JAKARTA,jabarplus.id- Pemerintah dan DPR rencananya akan segera mengajukan revisi terhadap Undang-Undang (UU) Ketenagakerjaan sebagai tindak lanjut atas keputusan Mahkamah Konstitusi (MK) terkait uji materi UU Nomor 6 Tahun 2023 tentang Cipta Kerja (UU Ciptaker).
Menteri Hukum, Supratman Andi Agtas, menyatakan bahwa usulan revisi ini merupakan bagian dari komitmen pemerintah untuk menghormati dan mematuhi putusan MK.
“Jadi ini sudah clear. Nantinya revisi UU Ketenagakerjaan yang diusulkan harus dipisahkan dari UU Ciptaker,”ujar Supratman dilansir dari antaranews, Rabu (13/11).
Terkait dengan ketentuan mengenai besaran atau formula upah minimum provinsi (UMP) yang akan diterapkan pada Januari 2025, Supratman menjelaskan bahwa Menteri Ketenagakerjaan (Menaker) akan mengeluarkan Peraturan Menteri Ketenagakerjaan (Permenaker) lebih dulu, mengingat urgensinya.
Dengan demikian, aturan mengenai UMP untuk tahun depan, lanjutnya, tidak akan menunggu selesainya revisi Undang-Undang Ketenagakerjaan yang tengah diusulkan.
“Nanti bisa ditanyakan kepada Menaker lebih lengkapnya,” ucap dia.
Sebelumnya, Wakil Ketua Dewan Perwakilan Rakyat (DPR) Adies Kadir mengatakan Pimpinan DPR RI bakal menindaklanjuti Putusan Mahkamah Konstitusi Nomor 168/PUU-XXI/2023 terkait soal permintaan kepada DPR RI untuk membuat UU tentang Ketenagakerjaan yang baru.
“Kita harus lihat konteksnya, konteksnya seperti apa, dan apa undang-undang seperti apa yang harus kita gol-kan,” kata Adies di Kompleks Parlemen, Jakarta, Jumat (1/11).

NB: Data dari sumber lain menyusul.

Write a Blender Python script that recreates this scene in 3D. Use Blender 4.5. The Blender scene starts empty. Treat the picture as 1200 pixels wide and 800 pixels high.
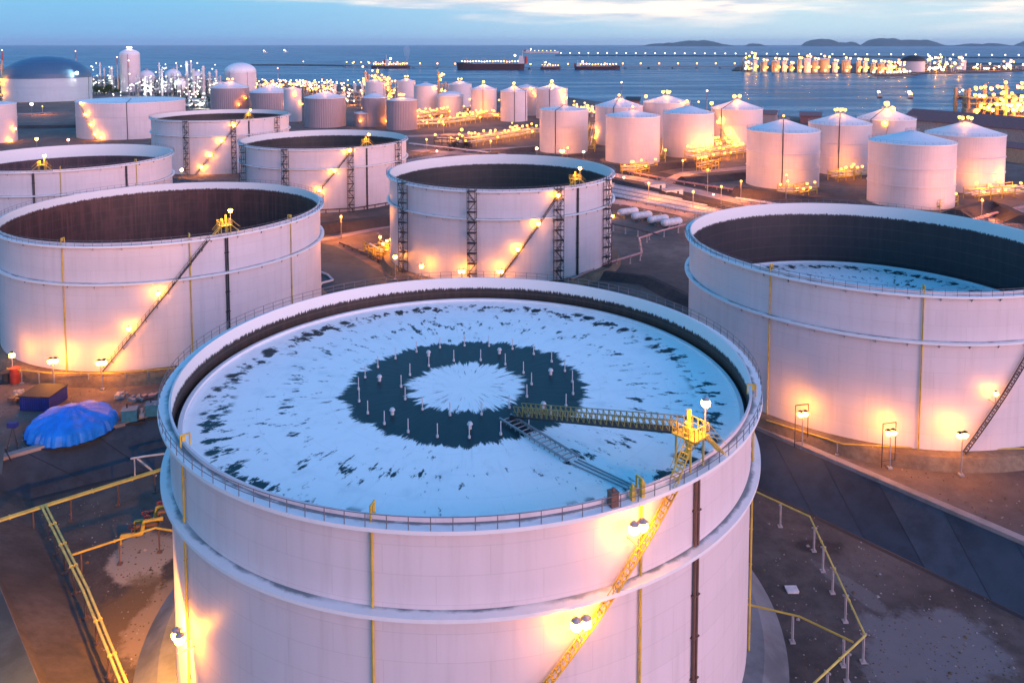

Oleh karena itu, pihaknya perlu terlebih dahulu mendiskusikan poin-poin yang tercantum dalam putusan tersebut. Supratman juga menyebutkan bahwa Pimpinan DPR RI akan menyampaikan hal ini kepada Badan Legislasi DPR dan komisi terkait.
Selain itu, permintaan untuk pembentukan UU Ketenagakerjaan yang baru juga harus mempertimbangkan program pemerintahan yang sedang berjalan di bawah kepemimpinan Presiden Prabowo Subianto.
Mahkamah Konstitusi (MK) telah meminta agar DPR dan pemerintah segera menyusun Undang-Undang Ketenagakerjaan yang terpisah dari UU Cipta Kerja (Ciptaker).
MK memberikan batas waktu maksimal dua tahun untuk menyelesaikan penyusunan UU Ketenagakerjaan yang baru. MK juga menekankan pentingnya melibatkan serikat pekerja dan buruh dalam proses pembuatan UU tersebut.
Dalam putusannya, MK menegaskan kewajiban bagi setiap pemberi kerja untuk lebih mengutamakan tenaga kerja Indonesia (TKI) dibandingkan tenaga kerja asing (TKA) dalam semua jenis posisi yang tersedia.
Selain itu, jangka waktu dalam perjanjian kerja waktu tertentu (PKWT) juga tidak boleh melebihi lima tahun, termasuk jika terdapat perpanjangan.